Der Autor überlässt es insgesamt dem Leser, die Motive zu erkennen, zu interpretieren und zu entschlüsseln. Je besser der Leser sowohl die Absicht des Autors versteht, diese oder jene Motive zu verwenden, als auch die einzelnen Motive selbst im Text, umso besser wird er auch die tiefere Bedeutung des Textes verstehen.

Motivtypen

Es gibt verschiedene Sorten von Motiven. Sie können je nach Wichtigkeit, Inhalt und Genre in Gruppen voneinander unterschieden werden. Hier eine Auswahl der wichtigsten Motive:

Unterscheidung nach Wichtigkeit

Hauptmotiv: Das Hauptmotiv wird auch als Zentral- oder Kernmotiv beschrieben.

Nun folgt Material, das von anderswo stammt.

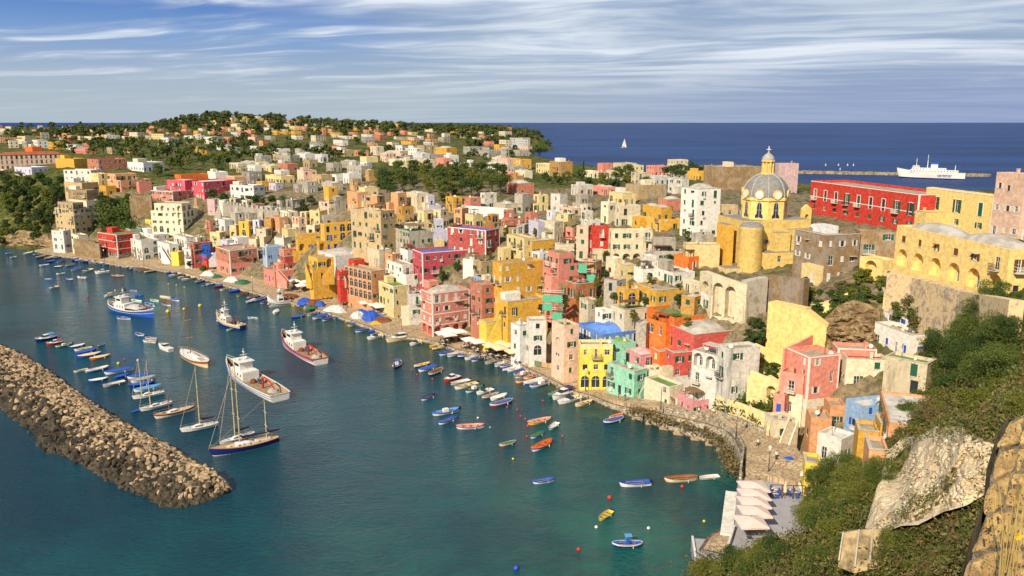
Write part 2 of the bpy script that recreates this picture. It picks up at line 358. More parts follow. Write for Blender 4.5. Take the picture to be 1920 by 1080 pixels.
# ------------------------------------------------------------------ quay, sea wall and lane
M_COB = mat('quay paving', rgb(168, 146, 112), 0.9, 0.14, 0.9, bump=0.5)
M_QW = mat('quay wall stone', rgb(120, 100, 74), 0.95, 0.3, 0.9, bump=0.8)
QTOP = {}
def build_quay():
    P = [Vector((p.x, p.y, 0)) for p in SHORE[2:]]; n = len(P)
    top = [1.2] * n
    for i in range(n):
        x = SHORE_PX[i + 2][0]; 
        if i > 22: top[i] = {23: 1.4, 24: 2.4, 25: 3.2, 26: 3.7, 27: 4.0, 28: 4.2, 29: 4.2}.get(i, 2.6)
    nor = []
    for i in range(n):
        d = P[min(i + 1, n - 1)] - P[max(i - 1, 0)]; nor.append(Vector((-d.y, d.x, 0)).normalized())   # inland = left of travel
    mb = MB(); wd = [11.0] * n
    for i in range(n - 1):
        a, b = P[i], P[i + 1]; na, nb = nor[i], nor[i + 1]
        lip = .25
        A0 = a; B0 = b; A1 = a + na * .5; B1 = b + nb * .5; A2 = a + na * wd[i]; B2 = b + nb * wd[i + 1]
        ta, tb = top[i], top[i + 1]
        bat = 0.0 if ta < 2 else .8
        mb.face([(A0.x, A0.y, -3), (B0.x, B0.y, -3), (B0.x + nb.x * bat, B0.y + nb.y * bat, tb), (A0.x + na.x * bat, A0.y + na.y * bat, ta)], 1)
        mb.face([(A0.x + na.x * bat, A0.y + na.y * bat, ta), (B0.x + nb.x * bat, B0.y + nb.y * bat, tb), (B1.x + nb.x * bat, B1.y + nb.y * bat, tb), (A1.x + na.x * bat, A1.y + na.y * bat, ta)], 2)
        mb.face([(A1.x + na.x * bat, A1.y + na.y * bat, ta), (B1.x + nb.x * bat, B1.y + nb.y * bat, tb), (B2.x, B2.y, tb + .45), (A2.x, A2.y, ta + .45)], 0)
    wallm = bpy.data.materials.new('rubble sea wall'); wallm.use_nodes = True; nn = NT(wallm.node_tree); bs = nn.n['Principled BSDF']
    g = nn.new('ShaderNodeNewGeometry').outputs['Position']
    vo = nn.new('ShaderNodeTexVoronoi', {'Vector': g, 'Scale': 2.0}, feature='DISTANCE_TO_EDGE').outputs[0]; f = nn.noise(g, 1.2, 6, .65)
    c = nn.mix(nn.ramp(vo, 0.0, 0.09), rgb(70, 62, 50), nn.mix(nn.ramp(f, .35, .65), rgb(120, 112, 98), rgb(196, 184, 160)))
    sz = nn.new('ShaderNodeSeparateXYZ', {0: g}).outputs[2]
    c = nn.mix(nn.ramp(nn.math('ADD', sz, nn.math('MULTIPLY', f, .8)), 1.0, .5), c, rgb(74, 56, 36))
    nn.l.new(c, bs.inputs['Base Color']); bs.inputs['Roughness'].default_value = .95
    bp = nn.new('ShaderNodeBump', {'Height': vo, 'Strength': .8, 'Distance': .3}); nn.l.new(bp.outputs[0], bs.inputs['Normal'])
    global M_RUB; M_RUB = wallm
    pv = bpy.data.materials.new('cobbled quay'); pv.use_nodes = True; nn = NT(pv.node_tree); bs = nn.n['Principled BSDF']
    g = nn.new('ShaderNodeNewGeometry').outputs['Position']
    vo = nn.new('ShaderNodeTexVoronoi', {'Vector': nn.scale(g, (1, 1, 0)), 'Scale': 1.1}, feature='DISTANCE_TO_EDGE').outputs[0]; f = nn.noise(g, .35, 7, .7)
    c = nn.mix(nn.ramp(f, .35, .65), rgb(150, 128, 98), rgb(186, 164, 130)); c = nn.mix(nn.ramp(vo, .0, .12), rgb(120, 102, 78), c)
    nn.l.new(c, bs.inputs['Base Color']); bs.inputs['Roughness'].default_value = .9
    tag(mb.build('quay', [pv, wallm, M_QW]), kind='structure')
    global M_PAVE; M_PAVE = pv
build_quay()
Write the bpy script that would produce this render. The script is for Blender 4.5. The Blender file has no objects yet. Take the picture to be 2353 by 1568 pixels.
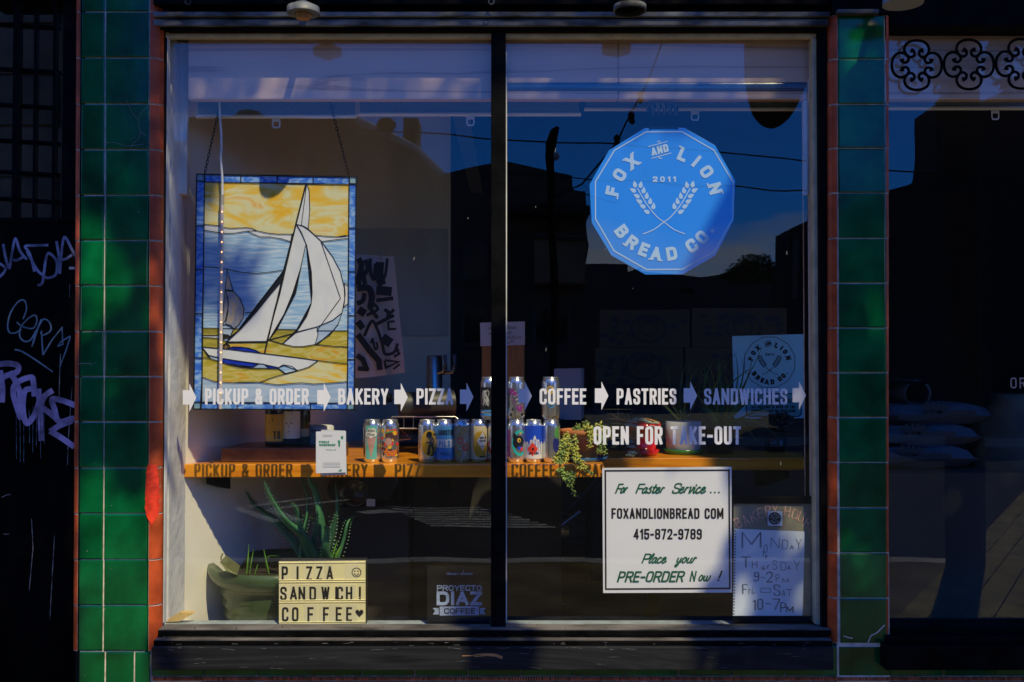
import bpy, bmesh, math, random
from mathutils import Vector, Matrix, noise as mnoise
random.seed(11)
sc = bpy.context.scene
col = sc.collection

# ------------------------------------------------------------------ camera, light, exposure
F, CX, CY = 2287.6, 1176.5, 784.0        # focal length and centre on a 2353 px wide frame
D, EYE, TILT = 3.3, 1.3, math.radians(1.2)
GY = 0.08                                # the window glass stands at y = GY, tile faces at y = 0
cam_d = bpy.data.cameras.new('camera'); cam = bpy.data.objects.new('camera', cam_d); col.objects.link(cam)
cam.location = (0, -D, EYE); cam.rotation_euler = (math.pi/2 + TILT, 0, 0)
cam_d.lens = 35; cam_d.sensor_width = 36; cam_d.clip_start = 0.05; cam_d.clip_end = 3000
sc.camera = cam

SUN = Vector((0.277, -0.554, 0.784)).normalized()
sun_d = bpy.data.lights.new('sun', 'SUN'); sun_d.energy = 4.2; sun_d.angle = math.radians(0.53); sun_d.color = (1, 0.86, 0.50)
sun = bpy.data.objects.new('sun', sun_d); col.objects.link(sun); sun.location = SUN*30
sun.rotation_euler = SUN.to_track_quat('Z', 'Y').to_euler()

w = bpy.data.worlds.new('World'); sc.world = w; w.use_nodes = True
nt = w.node_tree; nd = nt.nodes; nd.clear()
def N(t, **k):
    n = nd.new(t)
    for a, b in k.items(): setattr(n, a, b)
    return n
sky = N('ShaderNodeTexSky', sky_type='NISHITA', sun_disc=False)
sky.sun_elevation = math.asin(SUN.z); sky.sun_rotation = math.atan2(SUN.x, SUN.y)
sky.air_density = 1.0; sky.dust_density = 0.0; sky.ozone_density = 4.0
tint = N('ShaderNodeMix', data_type='RGBA', blend_type='MULTIPLY'); tint.inputs[0].default_value = 1
tint.inputs[7].default_value = (0.10, 0.58, 1.45, 1)
tc = N('ShaderNodeTexCoord'); mp = N('ShaderNodeMapping'); mp.inputs['Scale'].default_value = (3, 3, 9)
cn = N('ShaderNodeTexNoise'); cn.inputs['Scale'].default_value = 1.6; cn.inputs['Detail'].default_value = 7
sep = N('ShaderNodeSeparateXYZ')
rz = N('ShaderNodeMapRange'); rz.inputs[1].default_value = 0.06; rz.inputs[2].default_value = 0.15; rz.inputs[3].default_value = 0.62; rz.inputs[4].default_value = 0.0
cr = N('ShaderNodeMapRange'); cr.inputs[1].default_value = 0.0; cr.inputs[2].default_value = 0.22
sub = N('ShaderNodeMath', operation='ADD'); s1 = N('ShaderNodeMath', operation='SUBTRACT'); s1.inputs[1].default_value = 0.62
cm = N('ShaderNodeMix', data_type='RGBA'); cm.inputs[7].default_value = (5.5, 6.0, 7.5, 1)
bg = N('ShaderNodeBackground'); bg.inputs[1].default_value = 0.125
out = N('ShaderNodeOutputWorld'); L = nt.links.new
L(sky.outputs[0], tint.inputs[6]); L(tc.outputs['Generated'], mp.inputs[0]); L(mp.outputs[0], cn.inputs['Vector'])
L(tc.outputs['Generated'], sep.inputs[0]); L(sep.outputs[2], rz.inputs[0]); L(cn.outputs[0], sub.inputs[0]); L(rz.outputs[0], sub.inputs[1])
L(sub.outputs[0], s1.inputs[0]); L(s1.outputs[0], cr.inputs[0]); L(cr.outputs[0], cm.inputs[0]); L(tint.outputs[2], cm.inputs[6])
L(cm.outputs[2], bg.inputs[0]); L(bg.outputs[0], out.inputs[0])
sc.view_settings.view_transform = 'Standard'; sc.view_settings.look = 'None'
sc.view_settings.exposure = 0.0; sc.view_settings.gamma = 1.0
sc.cycles.use_denoising = True
sc.cycles.max_bounces = 10; sc.cycles.transparent_max_bounces = 12; sc.cycles.diffuse_bounces = 5
sc.cycles.sample_clamp_indirect = 6.0

# ------------------------------------------------------------------ pixel <-> place
cT, sT = math.cos(TILT), math.sin(TILT)
def at(px, py, Y):
    """the point on the plane y = Y seen at a pixel of the 2353 x 1568 frame"""
    a, b = (px-CX)/F, (CY-py)/F
    d = Vector((a, cT - b*sT, sT + b*cT)); k = (Y + D)/d.y
    return Vector((a*k, Y, EYE + d.z*k))
def seen(px, py, d):
    """the point at y = -d that the window mirrors at a pixel"""
    p = at(px, py, 2*GY + d); return Vector((p.x, -d, p.z))
def mpp(Y): return (Y + D)/F

# ------------------------------------------------------------------ objects
ORG = {}
def tag(o, label=None, cat=None, group=None, kind=None):
    if label: o['label'] = label
    if cat: o['category'] = cat
    if group: o['group'] = group
    if kind: o['kind'] = kind
    return o
def thing(name, label, cat, loc=(0, 0, 0), group=None, kind=None):
    o = bpy.data.objects.new(name, None); col.objects.link(o); o.location = loc; o.empty_display_size = 0.05
    ORG[o] = Vector(loc); return tag(o, label, cat, group, kind)
def copy_tree(o, parent=None):
    c = o.copy(); col.objects.link(c)
    if parent: c.parent = parent
    ORG[c] = ORG.get(o, Vector())
    for ch in [x for x in o.children]: copy_tree(ch, c)
    return c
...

Es gibt die Idee oder auch Thema des Textes an, strukturiert ihn wesentlich und ist damit das wichtigste oder bedeutungsvollste Motiv in einem literarischen Text.

Nebenmotiv: Das Nebenmotiv wird auch als Randmotiv bezeichnet. Es reichert den Text mit weiteren bedeutungsvollen Elementen an und macht den Text und seine Struktur dadurch komplizierter. In einem Text sind also viele Nebenmotive vorhanden.

Leitmotiv: In Anlehnung an Leitmotive in der Musik bezeichnet das Leitmotiv ein Motiv, das innerhalb des Textes in gleicher Form wieder kehrt.

Stumpfes Motiv: Damit meint man ein Motiv, das vom Text abgekapselt oder isoliert ist und den Leser auf die falsche Fährte führt. Bei Krimis machen stumpfe Motive durchaus Sinn, auch in Volks-Märchen kann man viele stumpfe Motive finden. Bei anderen Texten stören sie meistens, weil sie eine Erwartungshaltung erzeugen, die dann nicht gestillt wird.

Blindes Motiv: Das ist ein Motiv, das von der eigentlichen Handlung ablenkt und für die Bedeutung unwichtig ist. Es kann allerdings ausschmückende oder ornamentale Funktion haben und damit den Stil des Autors charakterisieren.

Unterscheidung nach Inhalt

Typus-Motive: Es gibt Motive, die bestimmte, gleich bleibende Typen beschreiben. Beispielsweise Sonderling, Schelm, Spieler.

Situations-Motive: Damit meint man Motive, die eine bleibende Situation schildern. Beispielsweise Dreiecks-Verhältnis, Heimkehr, Bruderkampf.

Raum- und Zeit-Motive: Damit bezeichnet man Motive, die Orte (Höhle, Ruine, Insel) und Tages- oder Jahreszeiten (Geisterstunde, Winter) beinhalten.

Unterscheidung nach Genre

Bestimmte Motive treten in bestimmten Genres oder Gattungen häufiger auf als in anderen. Aus dem Grund ordnet man sie bestimmten Genres zu.
Beispielsweise lyrische Motive (Abschied, unglückliche Liebe, Mond), Märchen-Motive (Magische Helfer, Tierbräutigam, Eroberung der Prinzessin) oder Dramen-Motive (der unerkannte Gegner, Bruderstreit, Verwandtenmord).